» TASK DETAILS: Pick out every line that holds the string "part" and copy it.
<<<<
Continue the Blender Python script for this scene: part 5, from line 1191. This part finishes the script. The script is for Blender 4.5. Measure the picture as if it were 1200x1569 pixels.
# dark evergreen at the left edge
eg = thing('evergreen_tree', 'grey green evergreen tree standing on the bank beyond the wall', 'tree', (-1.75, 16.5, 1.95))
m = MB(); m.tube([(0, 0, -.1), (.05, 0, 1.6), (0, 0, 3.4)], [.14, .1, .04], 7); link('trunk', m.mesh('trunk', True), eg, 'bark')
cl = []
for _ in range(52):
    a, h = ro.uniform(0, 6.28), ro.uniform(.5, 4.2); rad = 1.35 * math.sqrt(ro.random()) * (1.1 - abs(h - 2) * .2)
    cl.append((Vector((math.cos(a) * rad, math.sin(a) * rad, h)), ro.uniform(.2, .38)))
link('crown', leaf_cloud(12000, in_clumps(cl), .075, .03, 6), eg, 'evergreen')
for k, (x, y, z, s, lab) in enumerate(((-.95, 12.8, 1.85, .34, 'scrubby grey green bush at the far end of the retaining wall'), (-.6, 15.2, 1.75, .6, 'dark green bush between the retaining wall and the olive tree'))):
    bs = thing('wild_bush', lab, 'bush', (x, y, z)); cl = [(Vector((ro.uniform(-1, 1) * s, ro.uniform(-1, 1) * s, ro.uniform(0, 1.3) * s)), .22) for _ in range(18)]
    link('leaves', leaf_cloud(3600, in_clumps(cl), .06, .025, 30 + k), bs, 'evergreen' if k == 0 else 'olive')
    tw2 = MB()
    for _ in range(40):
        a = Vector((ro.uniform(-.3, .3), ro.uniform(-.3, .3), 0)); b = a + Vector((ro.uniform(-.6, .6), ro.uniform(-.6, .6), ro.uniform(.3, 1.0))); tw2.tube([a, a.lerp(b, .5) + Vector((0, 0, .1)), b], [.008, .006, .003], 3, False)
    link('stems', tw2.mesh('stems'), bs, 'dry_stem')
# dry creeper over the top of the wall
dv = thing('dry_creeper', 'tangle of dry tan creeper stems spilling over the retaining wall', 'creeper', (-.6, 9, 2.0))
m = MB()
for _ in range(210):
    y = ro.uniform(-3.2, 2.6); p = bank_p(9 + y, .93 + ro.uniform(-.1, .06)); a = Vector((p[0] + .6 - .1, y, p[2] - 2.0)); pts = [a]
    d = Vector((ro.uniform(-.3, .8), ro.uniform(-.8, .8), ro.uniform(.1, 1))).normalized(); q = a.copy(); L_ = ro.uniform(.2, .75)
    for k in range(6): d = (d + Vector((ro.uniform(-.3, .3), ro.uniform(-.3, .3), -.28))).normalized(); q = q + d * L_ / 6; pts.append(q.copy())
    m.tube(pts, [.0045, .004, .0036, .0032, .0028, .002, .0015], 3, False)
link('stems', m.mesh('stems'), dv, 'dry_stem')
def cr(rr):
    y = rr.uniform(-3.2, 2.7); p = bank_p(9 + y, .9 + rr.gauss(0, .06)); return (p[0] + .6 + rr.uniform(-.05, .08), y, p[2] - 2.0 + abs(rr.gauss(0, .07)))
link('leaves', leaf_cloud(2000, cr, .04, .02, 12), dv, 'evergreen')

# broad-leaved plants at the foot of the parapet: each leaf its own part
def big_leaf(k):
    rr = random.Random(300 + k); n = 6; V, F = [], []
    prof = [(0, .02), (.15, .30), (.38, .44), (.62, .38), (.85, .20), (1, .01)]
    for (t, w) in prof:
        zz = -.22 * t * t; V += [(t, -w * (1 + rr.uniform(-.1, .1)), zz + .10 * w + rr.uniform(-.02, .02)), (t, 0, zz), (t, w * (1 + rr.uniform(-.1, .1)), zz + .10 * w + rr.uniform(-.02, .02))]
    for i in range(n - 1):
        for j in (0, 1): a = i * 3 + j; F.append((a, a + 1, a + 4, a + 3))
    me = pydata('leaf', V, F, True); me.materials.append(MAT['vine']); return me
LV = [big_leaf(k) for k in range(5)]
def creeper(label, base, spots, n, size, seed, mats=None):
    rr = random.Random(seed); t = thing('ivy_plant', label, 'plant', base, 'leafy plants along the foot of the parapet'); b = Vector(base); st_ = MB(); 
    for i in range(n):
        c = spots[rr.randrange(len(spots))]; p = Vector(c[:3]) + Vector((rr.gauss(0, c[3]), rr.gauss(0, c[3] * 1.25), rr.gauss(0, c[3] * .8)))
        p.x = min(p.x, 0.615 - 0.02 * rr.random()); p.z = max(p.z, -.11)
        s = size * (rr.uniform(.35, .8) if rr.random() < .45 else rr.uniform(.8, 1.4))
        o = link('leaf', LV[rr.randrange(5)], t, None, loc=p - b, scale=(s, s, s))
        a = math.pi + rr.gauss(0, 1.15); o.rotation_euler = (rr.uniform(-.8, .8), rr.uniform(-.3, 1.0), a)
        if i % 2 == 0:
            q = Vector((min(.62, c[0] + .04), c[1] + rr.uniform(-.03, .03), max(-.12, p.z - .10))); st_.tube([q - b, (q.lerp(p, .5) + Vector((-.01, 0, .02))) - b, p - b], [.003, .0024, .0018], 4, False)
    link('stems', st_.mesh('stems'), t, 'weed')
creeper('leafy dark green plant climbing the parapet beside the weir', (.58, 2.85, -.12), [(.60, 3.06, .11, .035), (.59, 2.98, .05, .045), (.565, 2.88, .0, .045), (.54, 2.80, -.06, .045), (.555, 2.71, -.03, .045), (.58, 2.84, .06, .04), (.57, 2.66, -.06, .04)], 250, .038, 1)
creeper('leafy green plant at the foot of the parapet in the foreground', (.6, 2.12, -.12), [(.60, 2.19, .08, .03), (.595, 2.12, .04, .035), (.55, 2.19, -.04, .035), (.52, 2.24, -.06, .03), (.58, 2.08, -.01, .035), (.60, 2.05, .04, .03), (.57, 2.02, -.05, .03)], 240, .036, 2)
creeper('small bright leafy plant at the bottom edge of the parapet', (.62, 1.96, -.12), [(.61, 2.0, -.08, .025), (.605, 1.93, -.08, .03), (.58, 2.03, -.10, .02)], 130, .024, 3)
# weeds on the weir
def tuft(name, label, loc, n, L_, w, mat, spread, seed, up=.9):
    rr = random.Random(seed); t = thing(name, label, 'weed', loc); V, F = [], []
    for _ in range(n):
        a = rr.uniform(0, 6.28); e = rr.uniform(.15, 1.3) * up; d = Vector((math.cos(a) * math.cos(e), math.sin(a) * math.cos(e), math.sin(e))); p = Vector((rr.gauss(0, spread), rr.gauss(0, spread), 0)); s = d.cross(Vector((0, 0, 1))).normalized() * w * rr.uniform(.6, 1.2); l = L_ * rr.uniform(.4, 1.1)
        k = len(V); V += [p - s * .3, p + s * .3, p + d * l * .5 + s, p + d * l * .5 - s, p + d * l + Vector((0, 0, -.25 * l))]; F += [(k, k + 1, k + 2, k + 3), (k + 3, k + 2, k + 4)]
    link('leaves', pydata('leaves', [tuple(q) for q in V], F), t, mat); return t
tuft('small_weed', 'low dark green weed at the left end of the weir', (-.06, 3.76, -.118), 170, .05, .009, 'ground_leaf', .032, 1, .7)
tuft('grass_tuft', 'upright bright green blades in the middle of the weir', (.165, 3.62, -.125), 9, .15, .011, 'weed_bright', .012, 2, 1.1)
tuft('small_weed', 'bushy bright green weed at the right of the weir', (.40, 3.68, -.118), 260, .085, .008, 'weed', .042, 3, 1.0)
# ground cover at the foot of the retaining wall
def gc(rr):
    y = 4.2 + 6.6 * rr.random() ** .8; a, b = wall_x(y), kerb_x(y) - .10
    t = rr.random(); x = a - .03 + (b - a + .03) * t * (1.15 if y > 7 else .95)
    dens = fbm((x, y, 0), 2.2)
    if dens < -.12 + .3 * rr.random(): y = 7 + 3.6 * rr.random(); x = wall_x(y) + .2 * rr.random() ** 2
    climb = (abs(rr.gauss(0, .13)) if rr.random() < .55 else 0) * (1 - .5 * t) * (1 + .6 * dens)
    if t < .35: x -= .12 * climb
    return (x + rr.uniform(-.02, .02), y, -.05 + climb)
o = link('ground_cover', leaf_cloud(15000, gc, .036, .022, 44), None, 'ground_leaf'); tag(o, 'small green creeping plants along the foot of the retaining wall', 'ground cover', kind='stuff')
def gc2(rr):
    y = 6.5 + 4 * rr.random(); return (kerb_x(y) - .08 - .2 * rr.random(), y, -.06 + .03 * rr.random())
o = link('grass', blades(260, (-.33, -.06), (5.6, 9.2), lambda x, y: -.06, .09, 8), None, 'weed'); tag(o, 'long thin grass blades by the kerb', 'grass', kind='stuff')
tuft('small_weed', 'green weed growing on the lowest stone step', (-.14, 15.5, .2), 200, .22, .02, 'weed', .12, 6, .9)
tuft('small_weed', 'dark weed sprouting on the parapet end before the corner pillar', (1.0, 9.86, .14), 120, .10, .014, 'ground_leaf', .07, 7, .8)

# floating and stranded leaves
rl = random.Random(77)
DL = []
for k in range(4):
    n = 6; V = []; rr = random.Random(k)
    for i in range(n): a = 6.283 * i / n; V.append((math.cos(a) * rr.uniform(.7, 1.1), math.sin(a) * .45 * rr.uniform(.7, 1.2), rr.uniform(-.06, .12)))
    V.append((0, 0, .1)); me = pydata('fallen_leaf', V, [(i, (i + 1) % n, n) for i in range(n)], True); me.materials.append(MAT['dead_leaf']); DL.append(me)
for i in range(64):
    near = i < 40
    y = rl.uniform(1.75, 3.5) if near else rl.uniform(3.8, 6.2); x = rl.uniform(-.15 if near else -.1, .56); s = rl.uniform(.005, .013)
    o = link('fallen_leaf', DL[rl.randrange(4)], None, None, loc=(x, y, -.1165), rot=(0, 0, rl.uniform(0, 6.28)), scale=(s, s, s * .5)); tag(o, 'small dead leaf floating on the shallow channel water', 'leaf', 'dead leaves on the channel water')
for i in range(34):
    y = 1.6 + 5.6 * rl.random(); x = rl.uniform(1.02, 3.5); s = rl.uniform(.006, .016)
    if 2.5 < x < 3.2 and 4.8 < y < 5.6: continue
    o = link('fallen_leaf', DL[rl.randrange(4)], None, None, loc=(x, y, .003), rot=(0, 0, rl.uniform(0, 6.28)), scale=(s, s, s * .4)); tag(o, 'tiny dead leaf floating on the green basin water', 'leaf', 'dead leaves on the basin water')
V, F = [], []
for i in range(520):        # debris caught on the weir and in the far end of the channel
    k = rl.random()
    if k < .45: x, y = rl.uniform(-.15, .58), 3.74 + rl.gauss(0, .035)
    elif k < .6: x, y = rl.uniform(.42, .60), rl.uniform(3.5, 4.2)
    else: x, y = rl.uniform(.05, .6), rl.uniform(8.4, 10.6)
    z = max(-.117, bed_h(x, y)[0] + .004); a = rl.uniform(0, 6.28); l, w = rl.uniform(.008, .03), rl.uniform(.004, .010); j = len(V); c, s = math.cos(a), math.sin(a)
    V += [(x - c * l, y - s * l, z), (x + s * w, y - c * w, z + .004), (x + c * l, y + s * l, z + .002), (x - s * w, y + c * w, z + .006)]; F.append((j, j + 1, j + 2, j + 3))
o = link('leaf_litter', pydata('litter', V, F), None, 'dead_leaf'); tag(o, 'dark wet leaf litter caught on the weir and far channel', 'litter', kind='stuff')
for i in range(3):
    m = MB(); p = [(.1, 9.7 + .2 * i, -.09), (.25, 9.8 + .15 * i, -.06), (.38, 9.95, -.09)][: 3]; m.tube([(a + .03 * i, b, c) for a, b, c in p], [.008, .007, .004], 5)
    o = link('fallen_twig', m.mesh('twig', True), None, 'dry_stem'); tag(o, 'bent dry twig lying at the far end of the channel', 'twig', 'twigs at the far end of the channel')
>>>>
» THE RESPONSE:
Continue the Blender Python script for this scene: part 5, from line 1191. This part finishes the script. The script is for Blender 4.5. Measure the picture as if it were 1200x1569 pixels.
# broad-leaved plants at the foot of the parapet: each leaf its own part